What role can museums play in a divided world? Who gets to tell our shared stories? And how can cultural spaces become places where people feel they belong?
These were the questions that shaped the Irish Museums Association (IMA)’s 2026 Conference, which took place from Thursday to Saturday March 5-7 at the Peace Campus, Monaghan, in collaboration with Monaghan County Museum. The conference - the largest annual gathering of the Irish museum sector - welcomed over 150 practitioners, researchers and cultural leaders from across the island and overseas. More than 38 contributors explored the theme Shared Futures – Museums as Spaces of Belonging, looking at museums not simply as places that display the past, but as a “third space”: as active civic and cultural spaces where contemporary social issues are discussed and understood.
Over two and a half days, the programme moved from big-picture debates about power, representation and cultural memory to practical examples of collaboration with communities. The programme asked pressing questions about whose stories are told, how inclusion works in practice, and how museums can help people understand and navigate an increasingly polarised world.
Programme highlights
Through talks, panel discussions, workshops, and site visits, the conference examined the changing role of museums in everyday life, from shaping our identity and building public trust to widening access and participation.

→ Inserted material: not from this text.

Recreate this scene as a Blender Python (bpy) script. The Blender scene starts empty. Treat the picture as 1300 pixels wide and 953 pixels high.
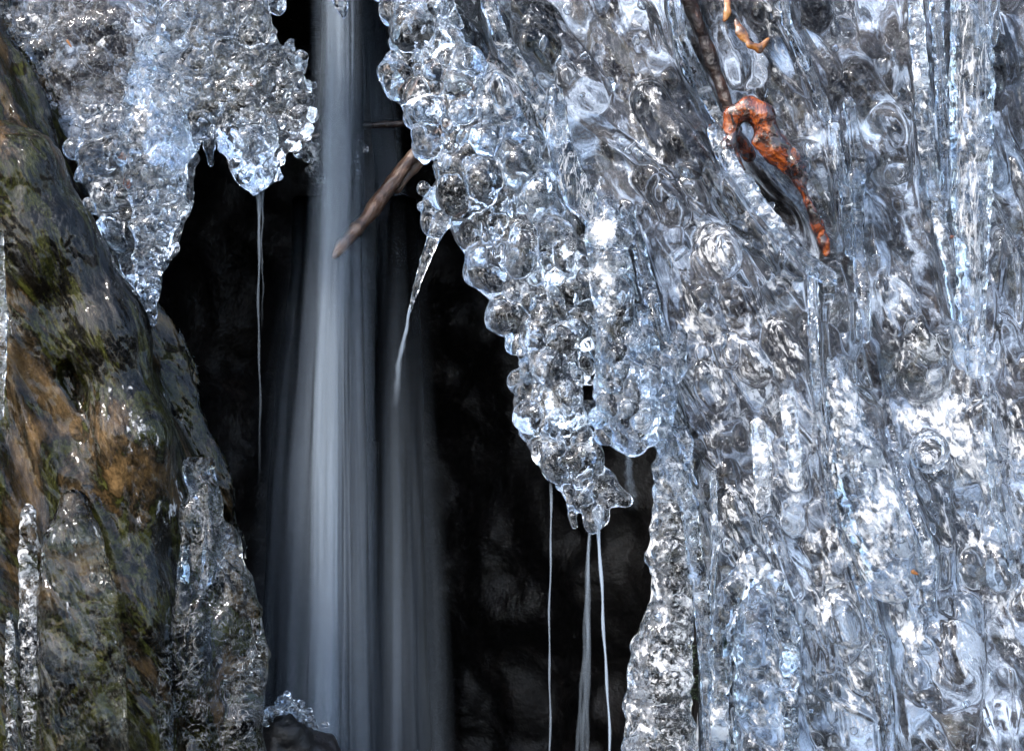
import bpy, math, random
import numpy as np
from mathutils import Vector

# ------------------------------------------------------------------ camera, world, sun
sc = bpy.context.scene
D = 3.0                                   # metres from the lens to the ice
cam = bpy.data.cameras.new('camera'); cam_o = bpy.data.objects.new('camera', cam)
sc.collection.objects.link(cam_o); sc.camera = cam_o
cam_o.location = (0, -D, 0); cam_o.rotation_euler = (math.radians(90), 0, 0)
cam.sensor_width = 36; cam.lens = 36 * D / 1.3
cam.clip_start = 0.05; cam.clip_end = 500

SUN_EL, SUN_AZ = math.radians(44), math.radians(222)    # azimuth clockwise from +Y
w = bpy.data.worlds.new('World'); sc.world = w; w.use_nodes = True
nt = w.node_tree; bg = nt.nodes['Background']
sky = nt.nodes.new('ShaderNodeTexSky'); sky.sky_type = 'NISHITA'; sky.sun_disc = False
sky.sun_elevation = SUN_EL; sky.sun_rotation = SUN_AZ
nt.links.new(sky.outputs[0], bg.inputs[0]); bg.inputs[1].default_value = 0.15; sky.dust_density = 2.4; sky.ozone_density = 0.7
sun = bpy.data.lights.new('sun', 'SUN'); sun.energy = 1.5; sun.angle = math.radians(14); sun.color = (1, .97, .93)
sun_o = bpy.data.objects.new('sun', sun); sc.collection.objects.link(sun_o)
sd = Vector((math.sin(SUN_AZ) * math.cos(SUN_EL), math.cos(SUN_AZ) * math.cos(SUN_EL), math.sin(SUN_EL)))
sun_o.rotation_euler = (-sd).to_track_quat('-Z', 'Y').to_euler()
sun_o.location = sd * 5
sc.view_settings.view_transform = 'Standard'; sc.view_settings.look = 'None'
sc.view_settings.gamma = 1; sc.view_settings.exposure = 1.9
sc.cycles.max_bounces = 14; sc.cycles.transmission_bounces = 12; sc.cycles.glossy_bounces = 5
sc.cycles.diffuse_bounces = 3; sc.cycles.transparent_max_bounces = 24; sc.cycles.volume_bounces = 1
sc.cycles.caustics_reflective = True; sc.cycles.caustics_refractive = True
sc.cycles.blur_glossy = 0.3; sc.cycles.sample_clamp_indirect = 12

rng = np.random.default_rng(7)
R = random.Random(5)

# ------------------------------------------------------------------ helpers
def W(px, py, y=0.0):
    """photo reading (1 px = 1 mm at the ice face) to metres at depth y"""
    s = (D + y) / D / 1000
    return np.array([(px - 650) * s, y, (476.5 - py) * s])

LAT = rng.random((48, 48, 48)).astype(np.float32) * 2 - 1
def noise3(x, y, z, sc_=1.0, seed=0):
    x = x * sc_ + seed * 7.31; y = y * sc_ + seed * 3.77; z = z * sc_ + seed * 5.19
    xi = np.floor(x).astype(np.int32); yi = np.floor(y).astype(np.int32); zi = np.floor(z).astype(np.int32)
    fx = x - xi; fy = y - yi; fz = z - zi
    fx = fx*fx*(3-2*fx); fy = fy*fy*(3-2*fy); fz = fz*fz*(3-2*fz)
    a, b, c = xi % 48, yi % 48, zi % 48; a1, b1, c1 = (a+1) % 48, (b+1) % 48, (c+1) % 48
    L = LAT
    v00 = L[a,b,c]*(1-fx)+L[a1,b,c]*fx; v10 = L[a,b1,c]*(1-fx)+L[a1,b1,c]*fx
    v01 = L[a,b,c1]*(1-fx)+L[a1,b,c1]*fx; v11 = L[a,b1,c1]*(1-fx)+L[a1,b1,c1]*fx
    return (v00*(1-fy)+v10*fy)*(1-fz) + (v01*(1-fy)+v11*fy)*fz

def smin(a, b, k):
    if k <= 0: return np.minimum(a, b)
    h = np.clip(.5 + .5*(b-a)/k, 0, 1)
    return b*(1-h) + a*h - k*h*(1-h)

class Field:
    """a block of space holding the distance to an icy or rocky surface"""
    def __init__(s, lo, hi, h):
        s.h = h; s.lo = np.array(lo, float); n = np.ceil((np.array(hi)-s.lo)/h).astype(int)+1
        s.ax = [(s.lo[i] + h*np.arange(n[i])).astype(np.float32) for i in range(3)]
        s.f = np.full(n, 0.03, np.float32)
    def win(s, lo, hi):
        sl = []
        for i in range(3):
            a = int(np.floor((lo[i]-s.lo[i])/s.h)); b = int(np.ceil((hi[i]-s.lo[i])/s.h))+1
            a = max(a, 0); b = min(b, len(s.ax[i]))
            if a >= b: return None
            sl.append(slice(a, b))
        sl = tuple(sl)
        return sl, s.ax[0][sl[0]][:,None,None], s.ax[1][sl[1]][None,:,None], s.ax[2][sl[2]][None,None,:]
    def put(s, sl, d, k, cut):
        if cut: s.f[sl] = -smin(-s.f[sl], d, k)
        else: s.f[sl] = smin(s.f[sl], d, k)
    def ball(s, c, r, k=.004, sq=(1,1,1), cut=False):
        q = np.array(sq)*r; m = k + 4*s.h
        w_ = s.win(c-q-m, c+q+m)
        if w_ is None: return
        sl, X, Y, Z = w_
        g = np.sqrt(((X-c[0])/q[0])**2+((Y-c[1])/q[1])**2+((Z-c[2])/q[2])**2)
        s.put(sl, ((g-1)*q.min()).astype(np.float32), k, cut)
    def cone(s, a, b, ra, rb, k=.004, cut=False, flat=1.0):
        m = max(ra, rb) + k + 4*s.h
        w_ = s.win(np.minimum(a,b)-m, np.maximum(a,b)+m)
        if w_ is None: return
        sl, X, Y, Z = w_; d = b-a; L2 = (d*d).sum()+1e-12
        t = np.clip(((X-a[0])*d[0]+(Y-a[1])*d[1]+(Z-a[2])*d[2])/L2, 0, 1)
        g = np.sqrt((X-a[0]-t*d[0])**2+((Y-a[1]-t*d[1])/flat)**2+(Z-a[2]-t*d[2])**2) - (ra+(rb-ra)*t)
        s.put(sl, g.astype(np.float32), k, cut)
    def chain(s, pts, rad, k=.004, cut=False, flat=1.0):
        for i in range(len(pts)-1): s.cone(pts[i], pts[i+1], rad[i], rad[i+1], k, cut, flat)
    def rough(s, amp, scale, seed=0, st=(1,1,1), ridged=False, band=.012):
        I = np.nonzero(np.abs(s.f) < band + amp)
        x = s.ax[0][I[0]]*st[0]; y = s.ax[1][I[1]]*st[1]; z = s.ax[2][I[2]]*st[2]
        v = noise3(x, y, z, scale, seed)
        if ridged: v = np.abs(v)*2-.5
        s.f[I] += (amp*v).astype(np.float32)
    def mesh(s):
        f = s.f.copy(); B = .03
        f[0]=f[-1]=B; f[:,0]=f[:,-1]=B; f[:,:,0]=f[:,:,-1]=B
        ins = f < 0
        c = np.zeros(tuple(n-1 for n in f.shape), np.int8)
        for i in (0,1):
            for j in (0,1):
                for k in (0,1):
                    c += ins[i:f.shape[0]-1+i, j:f.shape[1]-1+j, k:f.shape[2]-1+k]
        act = (c > 0) & (c < 8)
        idx = -np.ones(c.shape, np.int32); A = np.nonzero(act); n = len(A[0]); idx[A] = np.arange(n)
        acc = np.zeros((n,3)); cnt = np.zeros(n)
        corner = {}
        for i in (0,1):
            for j in (0,1):
                for k in (0,1): corner[i,j,k] = f[A[0]+i, A[1]+j, A[2]+k]
        for ax_ in range(3):
            for u in (0,1):
                for v in (0,1):
                    p = [u,v]; p.insert(ax_,0); q = [u,v]; q.insert(ax_,1)
                    a = corner[tuple(p)]; b = corner[tuple(q)]; m = (a<0) != (b<0)
                    t = np.where(m, a/np.where(m, a-b, 1), 0)
                    pos = np.array(p,float)[None].repeat(n,0); pos[:,ax_] = t
                    acc[m] += pos[m]; cnt[m] += 1
        V = (np.stack(A,1) + acc/cnt[:,None])*s.h + s.lo
        F = []
        for ax_ in range(3):
            a = [slice(None)]*3; b = [slice(None)]*3; a[ax_]=slice(0,-1); b[ax_]=slice(1,None)
            ia, ib = ins[tuple(a)], ins[tuple(b)]
            for flip in (False, True):
                E = np.stack(np.nonzero(ia & ~ib if not flip else ~ia & ib),1)
                if not len(E): continue
                o1, o2 = (ax_+1)%3, (ax_+2)%3
                E = E[(E[:,o1]>0)&(E[:,o2]>0)]
                q = []
                for (u,v) in ((0,0),(-1,0),(-1,-1),(0,-1)):
                    e = E.copy(); e[:,o1]+=u; e[:,o2]+=v; q.append(idx[e[:,0],e[:,1],e[:,2]])
                q = np.stack(q,1)
                F.append(q[:, ::-1] if flip else q)
        F = np.concatenate(F)
        # vertex normals from the field's own slope, so glass shades cleanly
        G = (V - s.lo)/s.h; g0 = np.clip(np.floor(G).astype(int), 1, np.array(f.shape)-3); fr = G-g0
        N = np.zeros((n,3))
        for i in (0,1):
            for j in (0,1):
                for k in (0,1):
                    w_ = (fr[:,0] if i else 1-fr[:,0])*(fr[:,1] if j else 1-fr[:,1])*(fr[:,2] if k else 1-fr[:,2])
                    a,b,c_ = g0[:,0]+i, g0[:,1]+j, g0[:,2]+k
                    N[:,0] += w_*(f[a+1,b,c_]-f[a-1,b,c_]); N[:,1] += w_*(f[a,b+1,c_]-f[a,b-1,c_]); N[:,2] += w_*(f[a,b,c_+1]-f[a,b,c_-1])
        N /= np.linalg.norm(N,axis=1)[:,None]+1e-9
        return V, F, N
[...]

International speakers included Dr Sandro Debono (University of Malta); Dr Paulina Florjanowicz, Director of the National Institute for Museums in Poland; Esme Ward, Director of Manchester Museum; and Eike Schmidt, Director of the Museo e Real Bosco di Capodimonte, Italy. Together with contributors from across Ireland - such as Melissa Ndakengerwa (IMMA), Pádraig Naughton (Arts & Disability Ireland), Brenda Malone (National Museum of Ireland), and Iain Greenway from the Dept of Communities (NI) - they discussed how museums can respond to social division and work with communities to create meaningful change. The conference concluded with a site visit to The Tyrone Guthrie Centre at Annaghmakerrig, exploring a long-standing creative community as a living example of a civic cultural space in practice.